Es evidente que el juicio de Laura Borràs se ha convertido, nada más empezar, en un ¡Sálvese quien pueda! de notable magnitud. La cosa pinta tan mal para Isaías Herrero, cuya condena suspendida por narcotráfico se sumaría a la de ahora por corrupción lucrativa para contribuir a que le cayeran esos seis años de talego que le pide el ministerio fiscal, que este ha preferido quedar como un ingrato ante su antigua jefa en vez de hacer algo para exculparla o, por lo menos, disimular mínimamente su participación en los hechos que se juzgan (lo mismo ha hecho el señor Pujol, que se prestó en su momento al cambalache y algo ha de decir para que no le caigan esos tres años de encierro que le piden).
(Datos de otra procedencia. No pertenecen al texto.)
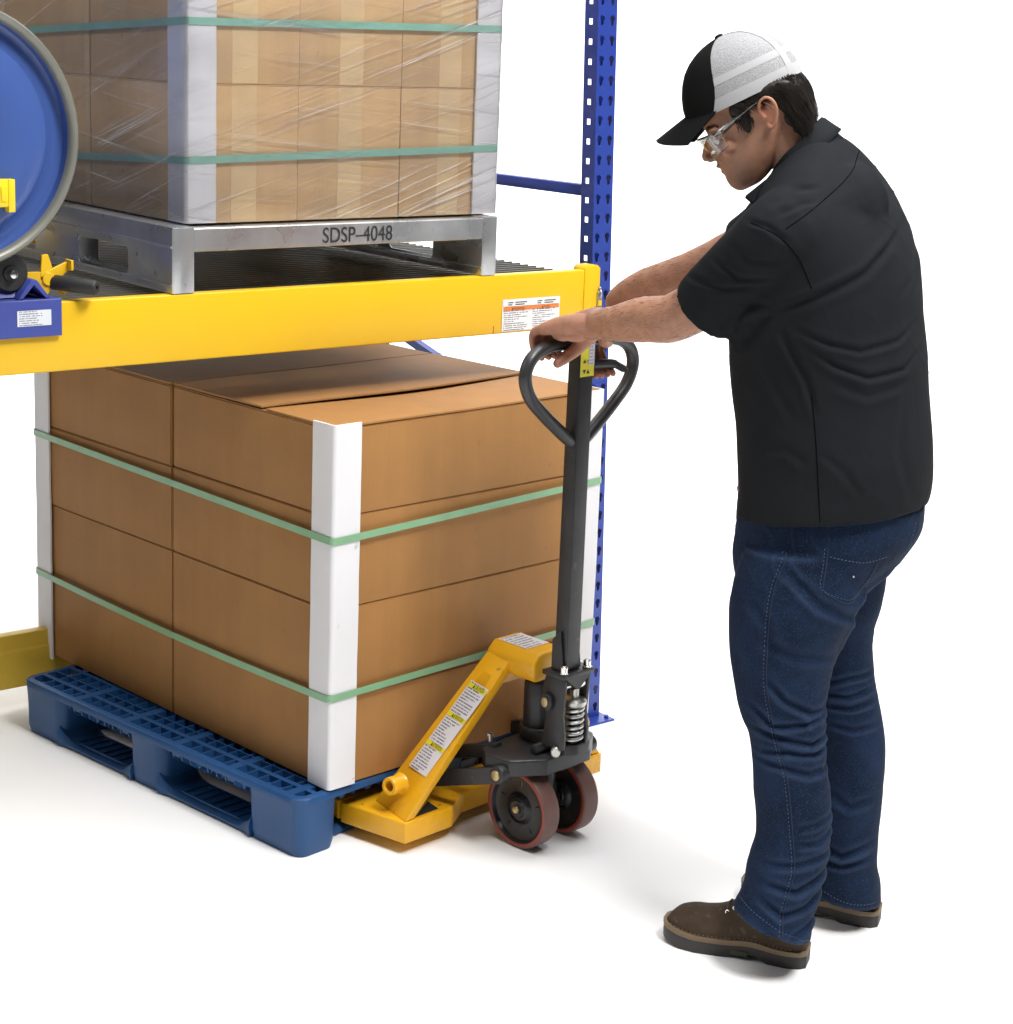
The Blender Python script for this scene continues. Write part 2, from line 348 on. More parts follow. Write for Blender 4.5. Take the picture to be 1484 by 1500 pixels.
# warning sticker on the beam
lab=quad((-.3755,-.0455,1.137),(.1895,0,.0),(0,0,.081),print_mat('warning_print',(.80,.80,.80),(.18,.18,.2),15,cols=2,words=60,seed=3),'warning_label',rack)
for k,(x,wd,s) in enumerate([(-.3735,.058,'WARNING'),(-.2765,.045,'AVISO')]):
    pass
m=MB(); m.box(-.3725,-.1895,-.0479,-.0471,1.190,1.199); add_obj('orange_bar',m.mesh('orange_bar'),orange_l,lab)
m=MB(); m.box(-.3725,-.1895,-.0478,-.0470,1.2,1.2165); add_obj('header_panel',m.mesh('header_panel'),mat('label_white',(.8,.8,.8),rough=.35),lab)
text(lab,'lettering','\u25B2WARNING',(-.347,-.0482,1.1915),(1,0,0),(0,0,1),.0055,ink,off=0)
text(lab,'lettering','\u25B2AVISO',(-.248,-.0482,1.1915),(1,0,0),(0,0,1),.0055,ink,off=0)
for x,sx in ((-.358,.016),(-.335,.038),(-.262,.016),(-.239,.038)):
    for j,z in enumerate((1.203,1.2085)):
        m=MB(); m.box(x,x+sx*(1 if j else .8),-.0482,-.0478,z,z+.0026); add_obj('small_print',m.mesh('small_print'),ink2,lab)
m=MB(); m.box(-.402,-.4005,-.0462,-.0452,1.138,1.153); m.box(-.404,-.4,-.0462,-.0452,1.136,1.138); part(rack,'marker_stroke',m,redm)

# ------------------------------------------------------------------ steel pallet on the rack
PX0,PX1,PY0,PY1,PZ0,PZ1=-1.312,-.402,-.046,1.11,1.2825,1.4285
sp=thing('steel_pallet','galvanised sheet steel pallet lettered SDSP-4048 standing on the yellow beam and wire deck','steel pallet',(PX0,PY0,PZ0))
W_,D_,H_=PX1-PX0,PY1-PY0,PZ1-PZ0
m=MB(); m.box(.055,W_-.045,.002,D_,H_-.006,H_-.003)       # deck sheet
m.box(.055,W_-.045,.0,.004,H_-.055,H_-.004); m.box(.055,W_-.045,.004,.02,H_-.055,H_-.051)
m.box(.055,W_-.045,D_-.004,D_,H_-.05,H_-.004)
for k in range(1,6): m.box(.06,W_-.05,D_*k/6-.02,D_*k/6+.02,H_-.03,H_-.006)
part(sp,'deck',m,steel,bevel=.0015,seg=1)
def leg(x0,x1,name='leg_runner'):
    # runner along the depth: side sheet with two fork windows, hollow, folded foot flanges
    m=MB()
    def side(xa,xb):
        o=[(0,0),(D_,0),(D_,H_),(0,H_)]
        def win(a,b,c,d,r=.014):
            pts=[]
            for cx,cz,a0 in ((b-r,d-r,0),(a+r,d-r,90),(a+r,c+r,180),(b-r,c+r,270)):
                pts+=[(cx+r*math.cos(R(a0+i*22.5)),cz+r*math.sin(R(a0+i*22.5))) for i in range(5)]
            return pts
        hs=[win(.205,.456,.020,.083),win(.69,.99,.022,.082)]
        polys=[[Vector((a,b,0)) for a,b in o]]+[[Vector((a,b,0)) for a,b in h] for h in hs]; tri=tessellate_polygon(polys); pts=[p for q in polys for p in q]; n=len(pts)
        vs=[(xa,p.x,p.y) for p in pts]+[(xb,p.x,p.y) for p in pts]; fs=[tuple(t) for t in tri]+[tuple(i+n for i in reversed(t)) for t in tri]
        k=0
        for q in polys:
            for i in range(len(q)): j=(i+1)%len(q); fs.append((k+i,k+j,k+j+n,k+i+n))
            k+=len(q)
        m.add(vs,fs)
    side(x0,x0+.003); side(x1-.003,x1)
    m.box(x0+.003,x1-.003,0,.003,0,H_-.002); m.box(x0+.003,x1-.003,D_-.003,D_,0,H_)
    m.box(x0+.003,x1-.003,.003,D_-.003,H_-.004,H_-.001)
    m.box(x0+.003,x1-.003,.003,.17,0,.003); m.box(x0+.003,x1-.003,.48,.68,0,.003); m.box(x0+.003,x1-.003,1.0,D_-.003,0,.003)
    m.box(x0-.004,x0,.0,D_,H_-.046,H_-.041) ; m.box(x0-.003,x0,.0,D_,.018,.021)
    return part(sp,name,m,steel,bevel=.0012,seg=2)
leg(0,.055); leg(W_-.045,W_)
text(sp,'lettering','SDSP\u20134048',(.393-.0,0,H_-.047),(1,0,0),(0,0,1),.037,ink,off=.0016,width=.197)
text(sp,'lettering','ON',(-.003,.78,H_-.036),(0,-1,0),(0,0,1),.026,ink2,off=.0016)

# ------------------------------------------------------------------ upper load: cartons
def carton(w,d,h,m_board,tape=True,name='carton'):
    """returns mesh of a closed carton with creased edges and top flaps meeting"""
    b=MB(); b.box(-w/2,w/2,-d/2,d/2,0,h-.003)
    b.box(-w/2,w/2,-d/2,-.0015,h-.003,h); b.box(-w/2,w/2,.0015,d/2,h-.003,h)
    me=b.mesh(name,bevel=.0016,seg=2); me.materials.append(m_board)
    return me
cu_w,cu_d,cu_h=.288,.468,.308
cm=carton(cu_w-.0010,cu_d-.003,cu_h-.0010,card_up); 
UX0,UY0,UZ0=-1.250,.0,1.430
cols_=['left','middle','right']
rnd=random.Random(4)
for lv in range(2):
    for cx in range(3):
        for cy in range(3 if True else 2):
            dd=cu_d if cy<2 else .20
            if cy==2: me=carton(cu_w-.003,dd-.004,cu_h-.003,card_up)
            else: me=cm
            x=UX0+.003+cu_w*(cx+.5); y=UY0+(cu_d*(cy+.5) if cy<2 else cu_d*2+dd/2); z=UZ0+lv*cu_h
            if cx==1 and cy==1: continue
            colw=['left hand','middle','right hand'][cx]; roww=['front','second','rear'][cy]
            lbl=f"tan taped carton in the {'lower' if lv==0 else 'upper'} layer of the wrapped load, {colw} column, {roww} row"
            t=thing('cardboard_box',lbl,'cardboard box',(x+rnd.uniform(-.001,.001),y+rnd.uniform(-.0005,.0015),z),rnd.uniform(-.002,.002),'tan cartons wrapped on the steel pallet')
            part(t,'carton',me,card_up)
            b=MB(); b.box(-.033,.033,-dd/2+.0010,-dd/2+.0030,.002,cu_h-.004); part(t,'tape',b,tape_m)
            if cx==0: 
                b=MB(); b.box(-cu_w/2+.0003,-cu_w/2+.002,-dd/2+.005,-dd/2+.028,.002,cu_h-.004); part(t,'tape',b,tape_m)
UW,UD=3*cu_w+.003,1.14
def angle_board(h,leg,th,flip=(1,1),bulge=0):
    """L section board with rounded outer corner; corner at origin, legs to +x*flip and +y*flip"""
    fx,fy=flip; r=.010; o=[]
    for i in range(6):
        t=PI+PI/2*i/5; o.append((r+r*math.cos(t),r+r*math.sin(t)))
    outer=[(0,leg)]+o+[(leg,0)]; inner=[(leg,th),(th+.004,th),(th,th+.004),(th,leg)]
    poly=[(a*fx,b*fy) for a,b in outer+inner]; b_=MB(); N=12
    n=len(poly); rings=[]
    for k in range(N+1):
        z=h*k/N; q=bulge*math.sin(PI*k/N); wx=.0004*math.sin(k*2.3+h*9); wy=.0004*math.sin(k*1.7+h*5+leg*40); rings.append([(a-q*fx+wx,b-q*fy+wy,z) for a,b in poly])
    vs=[p for r_ in rings for p in r_]; fs=[]
    for k in range(N):
        for i in range(n): j=(i+1)%n; fs.append((k*n+i,k*n+j,(k+1)*n+j,(k+1)*n+i))
    tri=tessellate_polygon([[Vector((a,b,0)) for a,b in poly]]); fs+=[tuple(t) for t in tri]+[tuple(N*n+i for i in reversed(t)) for t in tri]
    b_.add(vs,fs); return b_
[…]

Lo peor de todo para nuestra Laura es que aquí no hay excusa patriótica que valga, con lo que la solidaridad del mundo indepe está entre escasa y nula, como se pudo ver durante el tradicional paseíllo nacionalista hacia el juzgado, en el que aparte del inefable Turull, no había una representación muy nutrida del lazismo. Pese a los esfuerzos de Borràs por presentarse como una víctima de la represión del vil Estado español, la mayoría de los suyos se han dado cuenta de que la cosa va de choriceo y más les vale mantenerse apartados del tema, que la acusada destiñe. Es de temer que el ambiente se irá degradando cada vez más a medida que se vaya desarrollando el juicio, pero me consuela saber que se ha dejado lo mejor para el final: el monólogo de la Geganta del Pi para quitarse las culpas de encima. Como sigue convencida de que la juzgan por independentista, es muy probable que nos encontremos con un discurso delirante del que extraer, con algo de suerte, un poco de sana diversión en la línea de los mejores representantes de la stand up comedy. No sé ustedes, pero yo lo espero con ansia, pues confío en que convierta a Borràs en un pilar de El club de la comedia.